Saturday, March 21, 2009

Playing the almost expired put options

Did anyone notice how cheap are some put options a few days from expiry? I don't think their price truly reflects the volatility, which makes them a viable game.

For example, 10$ strike put options against GE could have been bought for 0.14$ last week, at the time when GE stock price was 10.5-11$.

Interestingly, GE stock went down to 9.3$ on the day of expiry (last Friday) which made this a very lucrative play. This is not the first time that I noticed this phenomenon: in almost every case of my last 12 months option trading, the underlying stock almost always seemed to have experienced an unusually steep drop on the option expiry date (third Friday of a months, every third months for a given stock). Accidental?

As my friend Dozent says: every single conspiracy theory that we discussed in the past (except reptilian aliens 8-:) ) proved to be correct! I am curious!


mark said...

Hey, Stan.

There is some new discussion on Peter's blog under the cholesterol within nation studies comments. It's the third most recent post, currently.

Thought you'd like to see it.


Stan (Heretic) said...

Holy smoke,you are right! Peter's new comment on LDL and CHD is excellent!!! Other replies are very good too. Thanks!


mark said...

Yeah, great discussion.

Stan, if I wanted to learn about put options and economics stuff, how would you recommend I go about it?

I have perused your archives from Stan Invest, but some of it's over my head.


Stan (Heretic) said...

Hi Mark,

I would not recommend to play options or stock until you learn more and gain more practice.

It's all about an ability to predict and prediction is an extremely difficult skill to master, especially prediction of the future! 8-:)

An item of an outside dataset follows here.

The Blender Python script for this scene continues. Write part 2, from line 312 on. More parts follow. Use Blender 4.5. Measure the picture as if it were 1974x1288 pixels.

How would I recommend to start?

Study first and develop a mental technique of detachment and reconnection to your whole self: Yoga, TM, Silva etc. Then read all Ayn Rand.

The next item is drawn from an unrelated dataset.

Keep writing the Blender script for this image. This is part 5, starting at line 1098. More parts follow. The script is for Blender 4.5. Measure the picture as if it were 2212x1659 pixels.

Then, read one of the books on technical analysis in stock trading and start playing double ETF's - both bull and bear ETF's selected by individual sectors and commodities. Concentrate on only one or two sectors, those that you understand the most.

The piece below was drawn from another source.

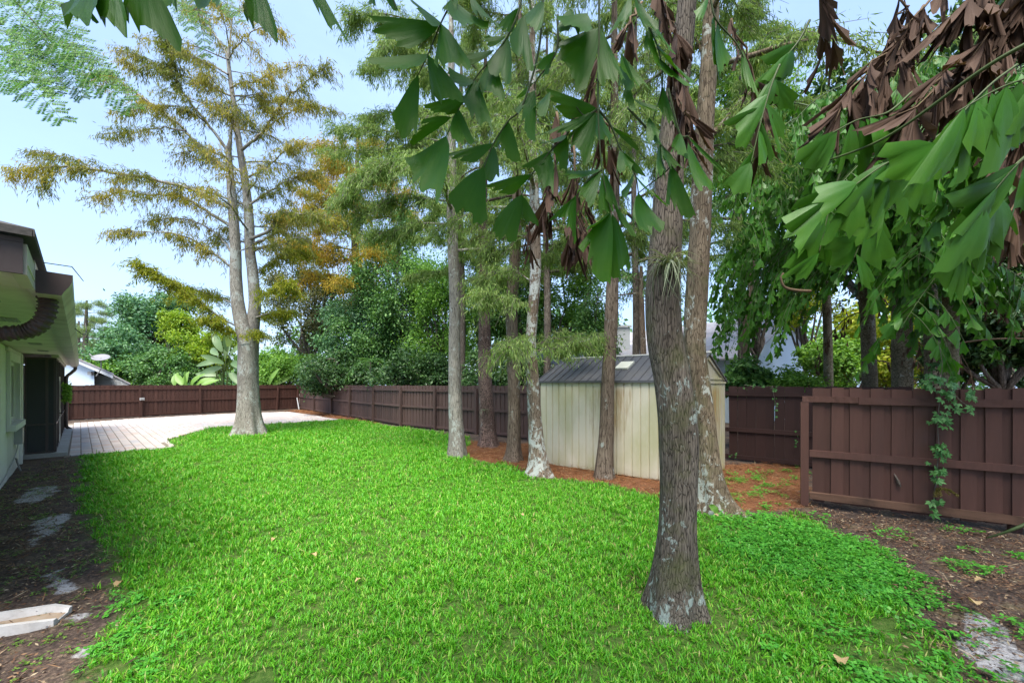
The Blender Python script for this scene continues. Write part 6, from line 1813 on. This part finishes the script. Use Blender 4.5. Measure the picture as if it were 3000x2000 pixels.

Do not buy any of the individual companies' stock at all! Never do that! Play options only occasionally on a very small scale. The trick is to find options put/call that are trading cheap in a downside or upside trending sector.

Never commit more than ~300-600$ (1000-2000$ if you are more wealthy than average) to any one single play, in the first few years. Expect to keep learning for at least 5-10 years before you become proficient enough to be able to risk more money.

Always err on the cautious side.

Never believe anything you see published on the individual companies, especially - never believe nor read companies' financial reports!

The only true figure about any business at all time, is their stock price. Anything else is almost always false, and whatever happens to be occasionally true - is only so by accident!

Good luck,

mark said...

Thanks, Stan.

"It's all about an ability to predict and prediction is an extremely difficult skill to master, especially prediction of the future! 8-:)"

lol. I'll take it easy and dig into Ayn Rand first.